The point I think Baddiel is missing is that his own awareness of himself as "famous" leads him to believe the lack of empathy he experiences is bound up with his difference, his fame. It is, in the particular. But, more generally, the urge to "other" people is endemic. Sure, putting people in a box marked "famous and therefore not like us" is a way of absolving oneself of empathy for that person. But so is putting people in a box marked "feckless" or "immigrant" or "weirdo" or "old" or "lefty" or "Tory" or "woman". A good way of dispatching the need for empathy is to find any label that can in some way read: "Not like me."
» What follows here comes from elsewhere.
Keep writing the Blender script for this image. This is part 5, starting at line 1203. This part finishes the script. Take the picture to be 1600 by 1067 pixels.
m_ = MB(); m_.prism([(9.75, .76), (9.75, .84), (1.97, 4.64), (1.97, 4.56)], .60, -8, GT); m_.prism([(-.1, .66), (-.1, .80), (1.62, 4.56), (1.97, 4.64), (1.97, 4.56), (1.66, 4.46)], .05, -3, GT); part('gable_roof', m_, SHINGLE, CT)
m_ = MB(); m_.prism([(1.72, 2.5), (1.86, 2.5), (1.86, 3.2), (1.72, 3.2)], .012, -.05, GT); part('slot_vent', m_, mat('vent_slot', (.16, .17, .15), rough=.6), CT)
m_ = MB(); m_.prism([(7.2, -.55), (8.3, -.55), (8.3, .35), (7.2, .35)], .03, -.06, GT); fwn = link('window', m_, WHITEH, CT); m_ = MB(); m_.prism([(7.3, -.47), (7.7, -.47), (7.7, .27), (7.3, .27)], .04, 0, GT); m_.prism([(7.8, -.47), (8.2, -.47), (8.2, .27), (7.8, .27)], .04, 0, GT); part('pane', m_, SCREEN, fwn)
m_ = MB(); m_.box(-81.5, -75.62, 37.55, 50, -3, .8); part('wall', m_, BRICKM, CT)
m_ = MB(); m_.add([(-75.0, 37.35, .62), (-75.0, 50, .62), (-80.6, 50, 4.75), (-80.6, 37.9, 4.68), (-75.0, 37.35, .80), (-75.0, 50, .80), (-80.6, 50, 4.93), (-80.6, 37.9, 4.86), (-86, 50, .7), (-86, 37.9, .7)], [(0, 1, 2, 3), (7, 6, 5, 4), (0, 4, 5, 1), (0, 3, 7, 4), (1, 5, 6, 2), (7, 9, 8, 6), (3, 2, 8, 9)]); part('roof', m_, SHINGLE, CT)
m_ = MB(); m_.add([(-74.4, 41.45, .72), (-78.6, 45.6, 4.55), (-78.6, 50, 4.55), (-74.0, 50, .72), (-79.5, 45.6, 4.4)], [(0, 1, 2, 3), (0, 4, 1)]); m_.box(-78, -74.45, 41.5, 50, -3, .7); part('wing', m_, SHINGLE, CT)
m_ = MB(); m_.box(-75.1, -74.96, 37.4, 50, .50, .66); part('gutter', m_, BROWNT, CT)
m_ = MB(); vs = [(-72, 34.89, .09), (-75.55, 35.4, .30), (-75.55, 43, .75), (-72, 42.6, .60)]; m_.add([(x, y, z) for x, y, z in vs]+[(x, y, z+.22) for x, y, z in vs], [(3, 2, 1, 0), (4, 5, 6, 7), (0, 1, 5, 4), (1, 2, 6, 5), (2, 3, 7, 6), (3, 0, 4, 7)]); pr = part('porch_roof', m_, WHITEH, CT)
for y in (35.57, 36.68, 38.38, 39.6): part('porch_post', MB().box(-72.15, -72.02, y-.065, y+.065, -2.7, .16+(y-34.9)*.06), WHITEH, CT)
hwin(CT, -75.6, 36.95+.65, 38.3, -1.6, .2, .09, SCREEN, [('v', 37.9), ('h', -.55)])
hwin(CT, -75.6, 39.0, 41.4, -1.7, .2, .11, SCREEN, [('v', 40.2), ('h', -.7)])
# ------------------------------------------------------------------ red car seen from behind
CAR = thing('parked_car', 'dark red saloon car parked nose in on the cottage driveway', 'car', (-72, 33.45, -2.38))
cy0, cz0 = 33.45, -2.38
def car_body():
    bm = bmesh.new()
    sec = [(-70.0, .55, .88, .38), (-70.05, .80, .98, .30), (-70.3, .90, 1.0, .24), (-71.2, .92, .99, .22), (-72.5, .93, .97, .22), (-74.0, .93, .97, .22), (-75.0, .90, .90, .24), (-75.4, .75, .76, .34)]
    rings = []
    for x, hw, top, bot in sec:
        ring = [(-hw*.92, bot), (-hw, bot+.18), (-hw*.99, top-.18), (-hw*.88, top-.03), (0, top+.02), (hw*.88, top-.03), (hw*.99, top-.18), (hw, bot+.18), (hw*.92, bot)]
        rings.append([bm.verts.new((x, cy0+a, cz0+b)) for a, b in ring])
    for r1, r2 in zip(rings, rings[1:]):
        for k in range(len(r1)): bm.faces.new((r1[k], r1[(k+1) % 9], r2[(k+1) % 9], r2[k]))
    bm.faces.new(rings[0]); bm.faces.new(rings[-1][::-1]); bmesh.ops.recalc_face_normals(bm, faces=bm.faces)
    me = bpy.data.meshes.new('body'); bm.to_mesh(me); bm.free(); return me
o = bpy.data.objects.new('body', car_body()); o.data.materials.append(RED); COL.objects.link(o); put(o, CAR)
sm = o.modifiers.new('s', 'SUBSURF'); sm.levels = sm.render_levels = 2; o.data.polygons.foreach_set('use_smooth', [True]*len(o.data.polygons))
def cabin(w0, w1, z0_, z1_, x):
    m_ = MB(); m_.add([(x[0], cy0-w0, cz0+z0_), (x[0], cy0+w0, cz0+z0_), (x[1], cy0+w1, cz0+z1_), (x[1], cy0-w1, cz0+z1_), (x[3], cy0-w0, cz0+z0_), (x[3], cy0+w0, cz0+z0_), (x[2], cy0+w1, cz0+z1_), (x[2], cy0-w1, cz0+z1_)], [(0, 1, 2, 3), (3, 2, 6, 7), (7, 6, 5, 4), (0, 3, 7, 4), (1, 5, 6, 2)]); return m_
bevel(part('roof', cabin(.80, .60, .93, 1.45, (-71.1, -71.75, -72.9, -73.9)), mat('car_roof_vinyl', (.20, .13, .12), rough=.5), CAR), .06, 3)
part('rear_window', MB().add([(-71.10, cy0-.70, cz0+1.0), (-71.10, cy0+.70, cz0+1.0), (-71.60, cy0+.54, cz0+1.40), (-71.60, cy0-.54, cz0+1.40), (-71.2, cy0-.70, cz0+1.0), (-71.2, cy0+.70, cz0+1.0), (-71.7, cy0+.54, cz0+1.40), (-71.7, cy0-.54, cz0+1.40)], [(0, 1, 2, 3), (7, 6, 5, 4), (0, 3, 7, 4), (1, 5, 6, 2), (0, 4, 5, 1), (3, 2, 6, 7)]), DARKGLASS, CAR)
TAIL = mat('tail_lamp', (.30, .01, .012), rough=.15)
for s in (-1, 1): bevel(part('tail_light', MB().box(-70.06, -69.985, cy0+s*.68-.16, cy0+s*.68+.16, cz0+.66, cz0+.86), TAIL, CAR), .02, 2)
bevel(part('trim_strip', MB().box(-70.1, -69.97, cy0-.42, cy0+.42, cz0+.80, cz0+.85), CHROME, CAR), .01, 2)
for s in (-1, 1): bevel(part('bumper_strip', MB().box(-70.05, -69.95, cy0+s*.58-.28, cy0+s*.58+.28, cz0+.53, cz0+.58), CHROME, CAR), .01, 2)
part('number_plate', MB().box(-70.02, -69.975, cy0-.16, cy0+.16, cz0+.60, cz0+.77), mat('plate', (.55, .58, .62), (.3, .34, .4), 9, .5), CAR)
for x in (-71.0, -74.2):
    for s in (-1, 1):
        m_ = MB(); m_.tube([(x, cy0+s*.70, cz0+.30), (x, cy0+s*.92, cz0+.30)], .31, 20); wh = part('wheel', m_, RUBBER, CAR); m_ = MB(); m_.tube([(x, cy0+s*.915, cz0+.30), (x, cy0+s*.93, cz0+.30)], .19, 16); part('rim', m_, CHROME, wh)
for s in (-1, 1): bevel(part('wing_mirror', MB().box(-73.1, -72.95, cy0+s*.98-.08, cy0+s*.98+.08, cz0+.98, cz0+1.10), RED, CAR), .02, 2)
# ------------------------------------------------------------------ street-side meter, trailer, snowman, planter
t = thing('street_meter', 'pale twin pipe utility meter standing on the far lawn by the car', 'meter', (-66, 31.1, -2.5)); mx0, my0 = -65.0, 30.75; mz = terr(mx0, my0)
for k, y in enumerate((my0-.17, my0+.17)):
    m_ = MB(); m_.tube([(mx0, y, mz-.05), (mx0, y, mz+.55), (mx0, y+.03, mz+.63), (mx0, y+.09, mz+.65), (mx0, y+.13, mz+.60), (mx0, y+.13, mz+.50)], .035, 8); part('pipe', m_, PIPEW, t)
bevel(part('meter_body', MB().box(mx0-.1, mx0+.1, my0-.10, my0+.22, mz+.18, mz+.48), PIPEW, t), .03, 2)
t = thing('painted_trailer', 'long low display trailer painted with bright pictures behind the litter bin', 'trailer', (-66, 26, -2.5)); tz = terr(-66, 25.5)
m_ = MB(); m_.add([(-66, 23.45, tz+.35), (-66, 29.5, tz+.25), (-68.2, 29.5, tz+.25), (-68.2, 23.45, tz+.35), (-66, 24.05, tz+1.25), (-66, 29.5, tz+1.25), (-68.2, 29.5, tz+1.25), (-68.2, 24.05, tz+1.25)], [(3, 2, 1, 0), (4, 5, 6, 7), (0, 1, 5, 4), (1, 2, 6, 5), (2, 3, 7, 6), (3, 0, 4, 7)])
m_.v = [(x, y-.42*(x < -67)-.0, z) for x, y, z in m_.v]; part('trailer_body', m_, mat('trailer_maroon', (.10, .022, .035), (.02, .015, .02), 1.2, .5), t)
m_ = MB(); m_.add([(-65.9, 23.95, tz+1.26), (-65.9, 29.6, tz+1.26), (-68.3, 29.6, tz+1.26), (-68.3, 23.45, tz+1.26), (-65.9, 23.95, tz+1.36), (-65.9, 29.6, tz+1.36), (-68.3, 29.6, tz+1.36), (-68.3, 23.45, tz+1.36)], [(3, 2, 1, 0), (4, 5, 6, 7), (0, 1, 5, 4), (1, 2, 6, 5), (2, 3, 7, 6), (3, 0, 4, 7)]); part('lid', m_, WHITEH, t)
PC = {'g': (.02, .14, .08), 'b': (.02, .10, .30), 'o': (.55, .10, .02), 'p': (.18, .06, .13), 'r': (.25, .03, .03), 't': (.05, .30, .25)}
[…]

Politicians are routinely accused of lacking empathy, with some justification. Yet, you could argue that they are merely giving (or failing to give) as good as they get (or fail to get). Politicians live in a box marked, in giant, angry letters: "Not like me." It's a box Brand believes they should be sealed up in, without even the occasional vote to acknowledge their existence. Maybe Brand is utterly wrong. Maybe the "revolution of consciousness" he calls for needs to start with some rumination on the idea that it is precisely by insisting on our right to have no empathy for politicians that we get the empathy-lacking politicians that, if the non-comedian Alexis de Tocqueville was correct, we perhaps deserve.